"Open science" is just science.

There are two parts to science. First, science is the process of verifiable data collection. Second, science is the process of verifiable explaining of the data. In both steps, a key ingredient is: science must be verifiable. That is why “open science” is simply science–if you can’t verify the data collection nor analysis, then it’s not science.

All data and all analyses must be open. Simply making them available is not enough; they must be properly documented. The need for public, documented access to data led me to create the nidata project.

Even science needs data scientists... and so I am one.

Computational modeling is the battlefield where ideas compete. They take the unscientific words of a pet theory and turn them into numbers. This is called "operationalization”, and it is the lifeblood of science. While it’s possible to describe a model in words–-and in the social sciences, people frequently do–-it is also possible that the idea doesn't actually work.

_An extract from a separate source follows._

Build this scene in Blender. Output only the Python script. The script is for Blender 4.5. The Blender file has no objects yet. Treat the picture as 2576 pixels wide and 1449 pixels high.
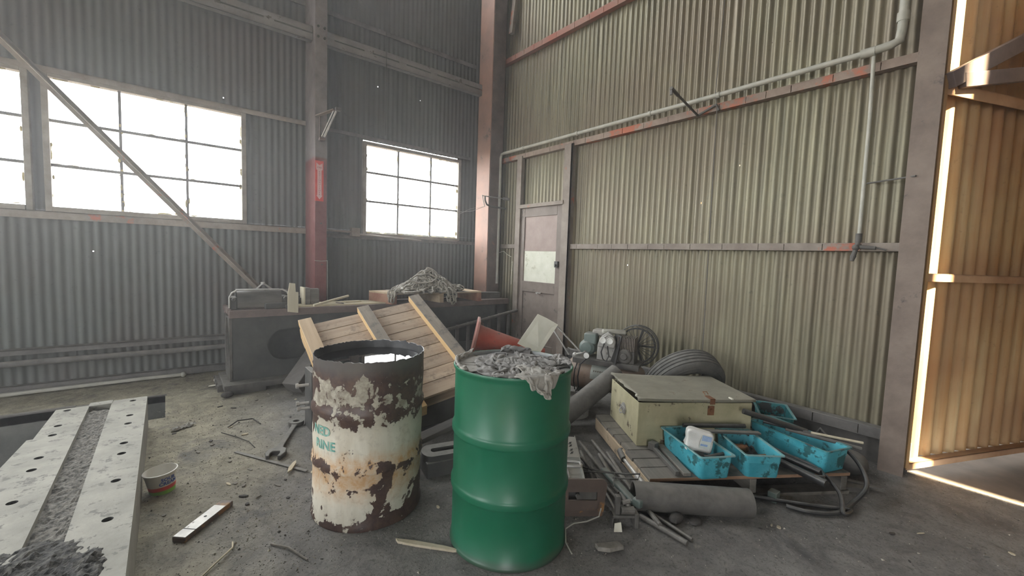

When I started doing cognitive modeling of with Gary Cottrell and Janet Hsiao in 2008, I immediately noticed: in science, there is much more data than there are explanations. Instead of explaining all of the data, most scientists focus on collecting new data. Given the data deluge and frequent lack of rigorous explanations for the data, I vowed never to collect data.

I spend my time building models that account for as much of the data as possible. This is hard--scientists are notorious for their poor data sharing practices. I have been scraping data since I founded DODTracker.com; in my research, I've scraped figures from papers to get data and helped build public access to neuroscience datasets to make this all happen.

As it turns out, this has been coined "data science". I think I'm a data scientist!

It's not "open" unless it's well-communicated.

One reason that science communication is so important: in addition to providing access to raw data and analysis scripts, opening one’s work up to verification requires communicating what you did, why you did it, and what the results are. The better these are communicated, the more easily other scientists can try to validate what was done.